Even creative agencies with their established credentials in the production and delivery of ideas are seeing the opportunity. Paid search specialists have followed Google into display and evolved their biddable media offerings, setting up trading desks and plugging into DMPs and DSPs.

In the new world, keywords are simply a proxy for audiences and whether you reach your audience through keywords or through cookies, contextually or behaviourally, paid search marketers are successfully applying their skillset to the wider world of real-time programmatic media buying. In both SEO and PPC the view of the search marketer has widened significantly. We’re on a road from search engine optimisation to media optimisation.

Greater complexity = greater opportunity

Advertisers are wrestling with ever greater complexity in a world of connected devices.

‘Big data’ may be a meaningless buzzword but the market will be defined by those brands and agencies able to disseminate their data and do something with it. More devices, more ad formats, more ad extensions, more targeting options demands better technology and the people to drive it.

Beyond direct response, YouTube is connecting search marketers with brand budgets, either organically through the co-creation of content with ‘talent’ or through paid media with the pre-roll equivalent of the TV spot. This requires new approaches and new metrics but still ultimately a connection with business value through good measurement.

Search marketers are in the front line in the battle to find opportunities from this new purchase cycle and are well equipped to separate the signal from the noise.

The price versus value challenge

The biggest challenge in the world of search has been the commoditisation of services. Driven by network agencies able to amortise fees across media and by an oversupply of agencies competing for business on price, we have created a world where the skills which should have the highest value often have the lowest.

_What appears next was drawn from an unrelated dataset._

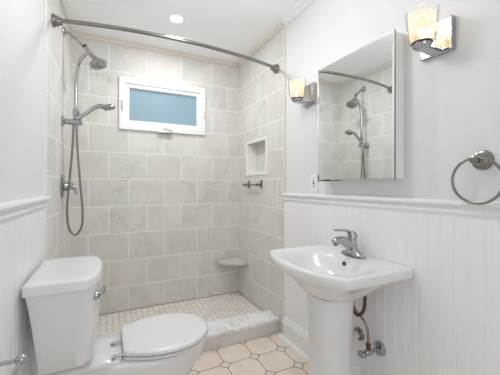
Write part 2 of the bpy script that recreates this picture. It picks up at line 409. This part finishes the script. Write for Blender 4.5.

Search teams are forced to deliver over-sold objectives with minimal or inexperienced resource. It leads to demotivated people and wasted talent leaving the industry – or not being attracted in the first place. It creates a situation where the majority of paid search campaigns are not actively managed at all. They’re on autopilot, sometimes up, sometimes down.

In SEO it becomes a box ticking exercise and in both cases the client is paying for account management and reporting instead of the expertise to move the dial on performance. There is a hidden cost to ‘the low fee, no results’ model.

So on one level perhaps ‘search marketing’ is dead simply because the name no longer reflects the breadth of the role and the evolution into ‘media optimisation’.

But anyone who believes that search marketing is less ‘sexy’ or less relevant than it used to be simply doesn’t understand how the core skillsets are being applied around the expanding interface between Google and the consumer. CMOs of the future will look for paid search skills to drive their acquisition and SEO thinking to be baked into their brand.

There are challenges to address but it’s time we inspired a new generation of people into digital marketing. And search is still by far the best place to start.